We did for streaming media, due to a much better ratio of overhead to blocks for the content. And actually, we didn’t use blocks so much as multi-part byte ranges (RANGE header in GET request).

Importantly, we were also able to skip the OS, put a shim directly in the media server that would retrieve blocks or byte ranges prior to the server needing to send them.

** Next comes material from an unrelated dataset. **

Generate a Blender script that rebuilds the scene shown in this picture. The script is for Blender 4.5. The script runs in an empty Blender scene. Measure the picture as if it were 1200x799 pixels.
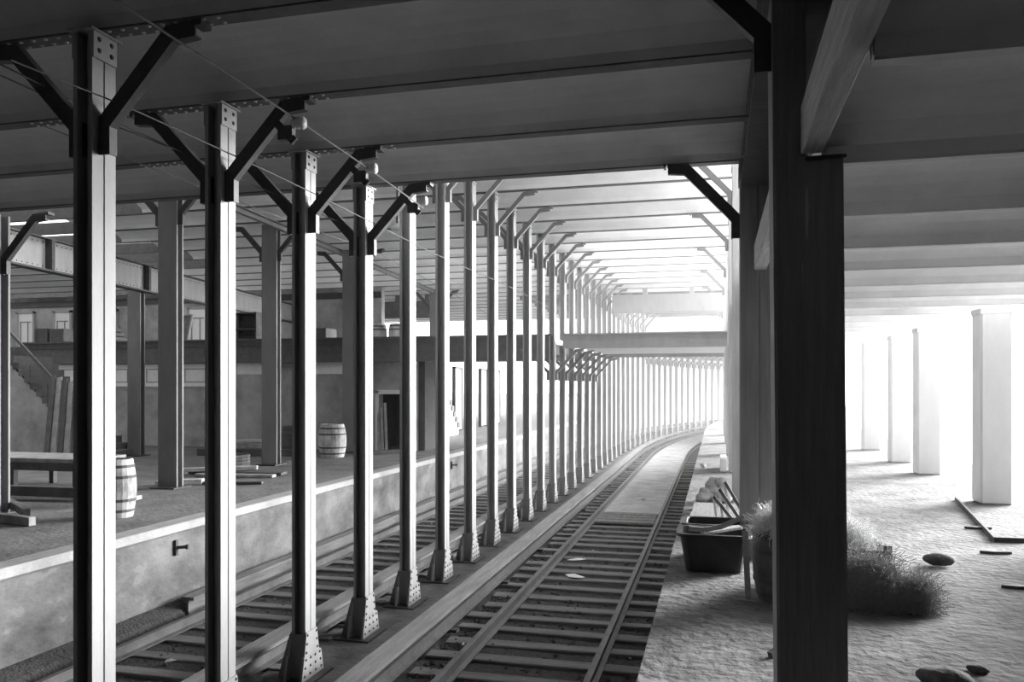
import bpy, math, random
from mathutils import Vector
random.seed(7)
PI = math.pi
S = bpy.context.scene
COL = S.collection

# ------------------------------------------------------------------ camera
YAW = math.radians(14.25)
cd = bpy.data.cameras.new('camera')
cam = bpy.data.objects.new('camera', cd)
COL.objects.link(cam)
cam.location = (0, 0, 1.9)
cam.rotation_euler = (PI / 2, 0, YAW)
cd.sensor_width = 36
cd.lens = 945 / 1200 * 36
cd.shift_y = 52.5 / 1200
cd.clip_start = 0.05
cd.clip_end = 500
S.camera = cam

# ------------------------------------------------------------------ light
SKY = 0.6
w = bpy.data.worlds.new('sky')
S.world = w
w.use_nodes = True
_nt = w.node_tree
bg = _nt.nodes['Background']
# a pale sky, brightest towards the sun's side, plus a lobe added to light the left
_tc = _nt.nodes.new('ShaderNodeTexCoord')
_dot = _nt.nodes.new('ShaderNodeVectorMath')
_dot.operation = 'DOT_PRODUCT'
_dot.inputs[1].default_value = (0.55, 0.72, 0.42)
_nt.links.new(_tc.outputs['Generated'], _dot.inputs[0])
_mr = _nt.nodes.new('ShaderNodeMapRange')
_mr.inputs['From Min'].default_value = -0.3
_mr.inputs['From Max'].default_value = 1.0
_mr.inputs['To Min'].default_value = 0.1
_mr.inputs['To Max'].default_value = 1.6
_nt.links.new(_dot.outputs['Value'], _mr.inputs['Value'])
_mul = _nt.nodes.new('ShaderNodeMath')
_mul.operation = 'MULTIPLY'
_mul.inputs[1].default_value = SKY
_pw = _nt.nodes.new('ShaderNodeMath')
_pw.operation = 'POWER'
_pw.inputs[1].default_value = 2.0
_nt.links.new(_mr.outputs[0], _pw.inputs[0])
_dl = _nt.nodes.new('ShaderNodeVectorMath')
_dl.operation = 'DOT_PRODUCT'
_dl.inputs[1].default_value = (-1.0, 0.1, 0.1)
_nt.links.new(_tc.outputs['Generated'], _dl.inputs[0])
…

This way, our distributed edges didn’t need to use local disk for anything but the “hot” content, while “cold” content could source from S3 — while still supporting arbitrary seek by the viewer.

To an extent, think of the media server plus S3 byte range shim as “CloudFront for Streaming Video”, back in 2007. (Later, HLS would make this all much easier, enabling traditional CDNs to take on video delivery as well.)

While it worked a treat, didn’t take long to deprecate for most content, as we needed to be able to sell petabytes VOD media storage for less than AWS charged for S3. We ended up using it as a pre-warm tier, such as for a VOD movie launch, to relieve work from hub data centers.

electroly 5 years ago

This thread is from before EBS (Elastic Block Store) existed, and long before S3 Storage Gateway existed. It doesn't seem to have much relevance today.

posnet 5 years ago

Please mark as 2007

joncrane 5 years ago

I've always understood that trying to use S3 as a block store (or as anything other than an object store) is an extremely bad idea. Has this changed?